Records for this exercise
»»

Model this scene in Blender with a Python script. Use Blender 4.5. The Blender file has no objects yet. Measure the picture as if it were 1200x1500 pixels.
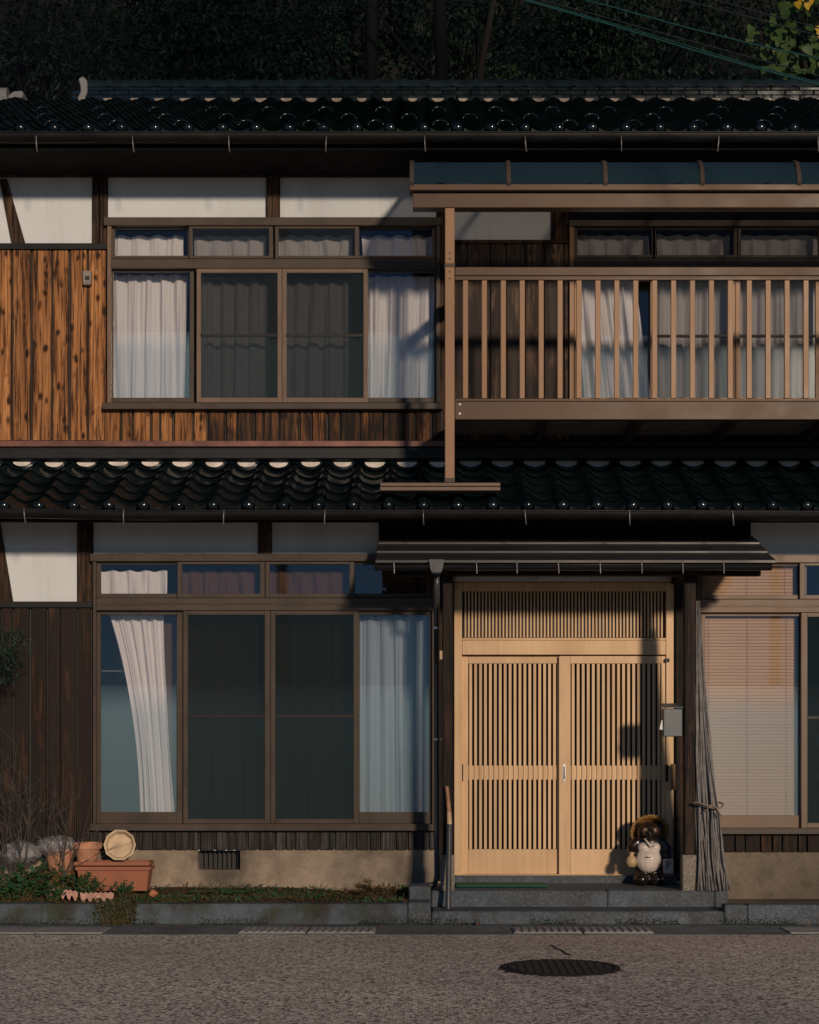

««
»»

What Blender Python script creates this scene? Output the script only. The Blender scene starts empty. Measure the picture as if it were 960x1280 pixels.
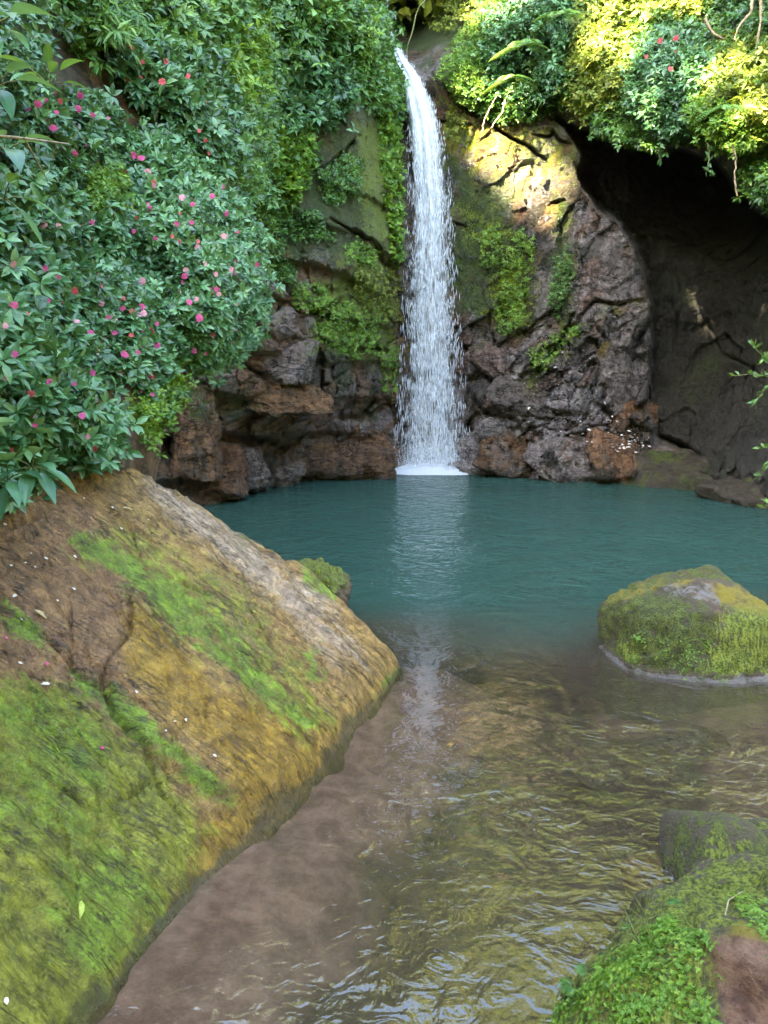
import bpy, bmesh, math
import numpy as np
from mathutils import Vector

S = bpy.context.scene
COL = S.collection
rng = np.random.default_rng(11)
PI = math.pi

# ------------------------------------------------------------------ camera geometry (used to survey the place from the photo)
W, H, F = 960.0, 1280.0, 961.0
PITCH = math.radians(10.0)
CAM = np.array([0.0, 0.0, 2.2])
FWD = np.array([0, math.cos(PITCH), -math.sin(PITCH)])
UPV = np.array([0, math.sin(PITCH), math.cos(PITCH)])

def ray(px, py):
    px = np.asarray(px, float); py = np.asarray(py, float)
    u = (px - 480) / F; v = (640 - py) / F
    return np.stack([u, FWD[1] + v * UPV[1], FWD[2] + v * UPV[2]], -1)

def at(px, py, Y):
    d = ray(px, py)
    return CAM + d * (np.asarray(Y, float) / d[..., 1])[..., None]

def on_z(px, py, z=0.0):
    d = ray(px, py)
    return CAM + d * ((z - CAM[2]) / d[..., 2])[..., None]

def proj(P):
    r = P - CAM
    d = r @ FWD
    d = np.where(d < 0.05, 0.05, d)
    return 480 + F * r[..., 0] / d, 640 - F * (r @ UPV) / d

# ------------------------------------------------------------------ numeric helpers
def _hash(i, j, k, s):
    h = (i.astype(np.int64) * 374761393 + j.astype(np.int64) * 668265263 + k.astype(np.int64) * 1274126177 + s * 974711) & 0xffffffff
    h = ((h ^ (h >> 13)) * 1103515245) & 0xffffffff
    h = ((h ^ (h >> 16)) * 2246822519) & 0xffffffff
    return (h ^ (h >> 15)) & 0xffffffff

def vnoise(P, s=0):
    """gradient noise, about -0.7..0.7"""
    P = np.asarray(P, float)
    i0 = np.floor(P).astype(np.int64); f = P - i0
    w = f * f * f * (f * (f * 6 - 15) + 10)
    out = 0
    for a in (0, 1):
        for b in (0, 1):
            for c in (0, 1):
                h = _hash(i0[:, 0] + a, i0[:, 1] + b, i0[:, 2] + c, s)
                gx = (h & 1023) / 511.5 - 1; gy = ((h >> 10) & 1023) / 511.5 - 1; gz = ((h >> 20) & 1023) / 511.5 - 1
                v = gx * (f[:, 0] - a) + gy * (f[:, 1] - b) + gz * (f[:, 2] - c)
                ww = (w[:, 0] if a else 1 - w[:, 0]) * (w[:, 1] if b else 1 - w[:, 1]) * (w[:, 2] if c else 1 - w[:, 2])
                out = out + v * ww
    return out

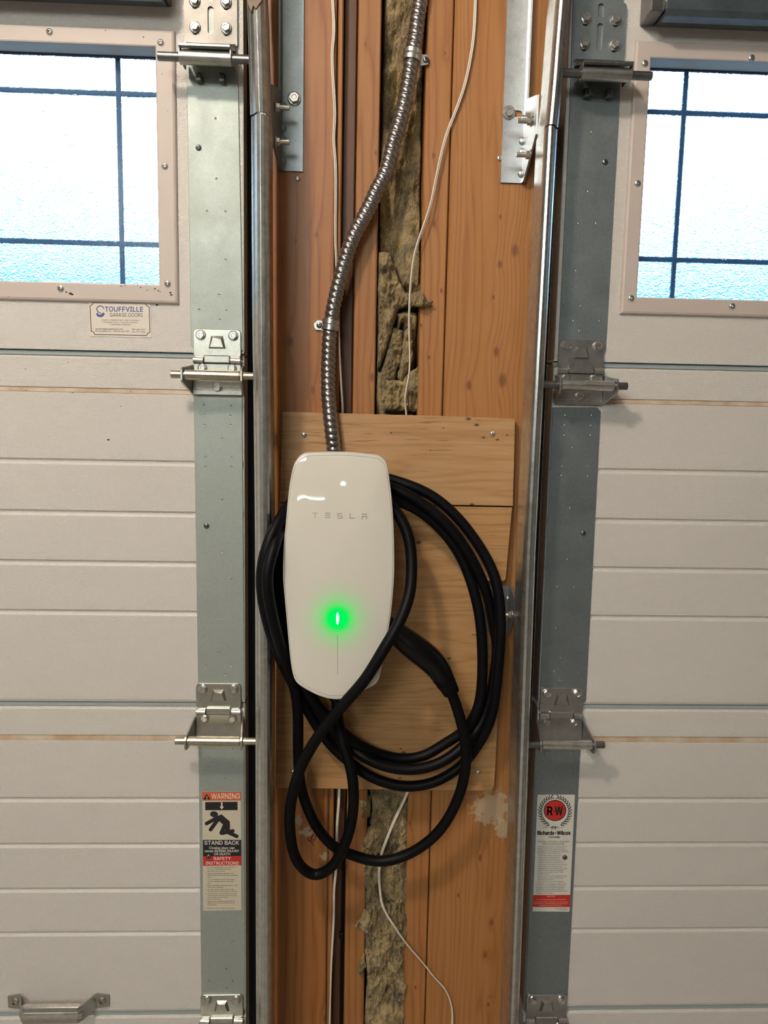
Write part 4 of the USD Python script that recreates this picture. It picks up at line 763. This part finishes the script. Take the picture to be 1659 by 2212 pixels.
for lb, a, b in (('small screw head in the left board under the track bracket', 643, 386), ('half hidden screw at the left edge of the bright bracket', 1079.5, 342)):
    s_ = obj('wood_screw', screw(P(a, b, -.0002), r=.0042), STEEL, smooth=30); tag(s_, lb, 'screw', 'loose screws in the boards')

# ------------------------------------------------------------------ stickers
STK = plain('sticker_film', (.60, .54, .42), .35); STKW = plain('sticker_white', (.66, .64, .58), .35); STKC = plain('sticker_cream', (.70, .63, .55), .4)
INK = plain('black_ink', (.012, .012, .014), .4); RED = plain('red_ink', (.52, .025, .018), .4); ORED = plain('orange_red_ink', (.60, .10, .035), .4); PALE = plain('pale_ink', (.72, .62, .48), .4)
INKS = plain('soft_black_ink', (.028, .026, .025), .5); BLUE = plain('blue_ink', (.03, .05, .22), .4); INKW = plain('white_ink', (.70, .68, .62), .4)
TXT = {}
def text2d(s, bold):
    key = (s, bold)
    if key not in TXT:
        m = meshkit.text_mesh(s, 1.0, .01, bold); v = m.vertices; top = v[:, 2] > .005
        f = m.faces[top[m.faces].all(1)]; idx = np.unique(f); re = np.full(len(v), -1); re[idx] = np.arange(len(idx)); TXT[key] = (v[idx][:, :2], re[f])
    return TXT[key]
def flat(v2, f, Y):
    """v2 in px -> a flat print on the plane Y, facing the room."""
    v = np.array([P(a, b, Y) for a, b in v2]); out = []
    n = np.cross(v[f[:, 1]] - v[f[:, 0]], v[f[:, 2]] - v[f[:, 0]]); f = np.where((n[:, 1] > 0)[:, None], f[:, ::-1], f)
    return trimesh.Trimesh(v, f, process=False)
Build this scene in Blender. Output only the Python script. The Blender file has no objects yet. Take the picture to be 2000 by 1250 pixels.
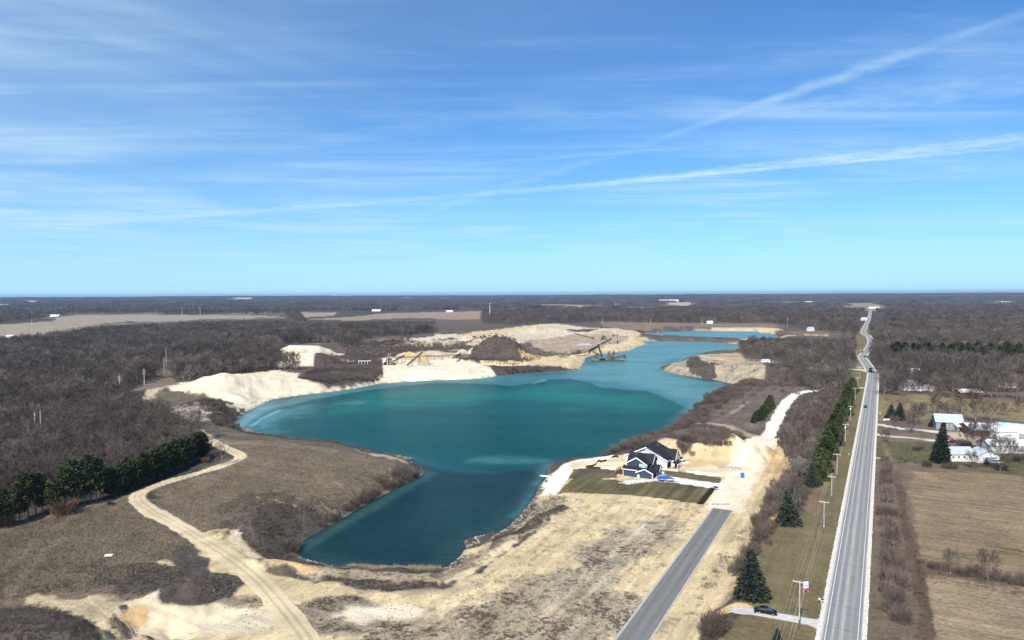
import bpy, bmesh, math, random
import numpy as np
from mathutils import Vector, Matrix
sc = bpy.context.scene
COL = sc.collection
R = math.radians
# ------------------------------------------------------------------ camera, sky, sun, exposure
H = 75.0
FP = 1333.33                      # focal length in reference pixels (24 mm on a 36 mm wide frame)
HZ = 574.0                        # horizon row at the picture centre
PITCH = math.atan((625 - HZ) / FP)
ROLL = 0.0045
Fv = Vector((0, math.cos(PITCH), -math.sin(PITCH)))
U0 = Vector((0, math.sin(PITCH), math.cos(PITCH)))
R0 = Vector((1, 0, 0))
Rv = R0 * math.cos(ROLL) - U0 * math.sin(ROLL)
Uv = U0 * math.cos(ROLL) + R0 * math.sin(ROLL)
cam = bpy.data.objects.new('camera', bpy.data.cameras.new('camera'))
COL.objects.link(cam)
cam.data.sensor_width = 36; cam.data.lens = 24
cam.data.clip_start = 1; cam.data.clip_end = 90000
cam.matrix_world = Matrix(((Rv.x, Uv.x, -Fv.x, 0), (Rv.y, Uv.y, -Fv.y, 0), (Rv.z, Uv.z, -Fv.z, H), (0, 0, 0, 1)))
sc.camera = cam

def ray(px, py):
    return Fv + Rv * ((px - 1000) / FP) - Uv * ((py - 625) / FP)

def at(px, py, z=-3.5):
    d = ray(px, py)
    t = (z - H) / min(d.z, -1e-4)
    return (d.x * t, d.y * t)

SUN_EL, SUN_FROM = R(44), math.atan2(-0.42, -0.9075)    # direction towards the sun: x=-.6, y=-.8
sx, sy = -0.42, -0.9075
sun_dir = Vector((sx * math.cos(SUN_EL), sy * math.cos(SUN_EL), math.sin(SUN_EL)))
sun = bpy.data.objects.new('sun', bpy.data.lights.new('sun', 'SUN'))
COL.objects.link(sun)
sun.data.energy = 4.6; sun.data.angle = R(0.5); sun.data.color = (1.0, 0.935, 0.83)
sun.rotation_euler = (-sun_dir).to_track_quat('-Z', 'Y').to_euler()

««

Description of the task
Among the lines above, count those containing the word "Output" and give nothing but the result.

Expected answer
2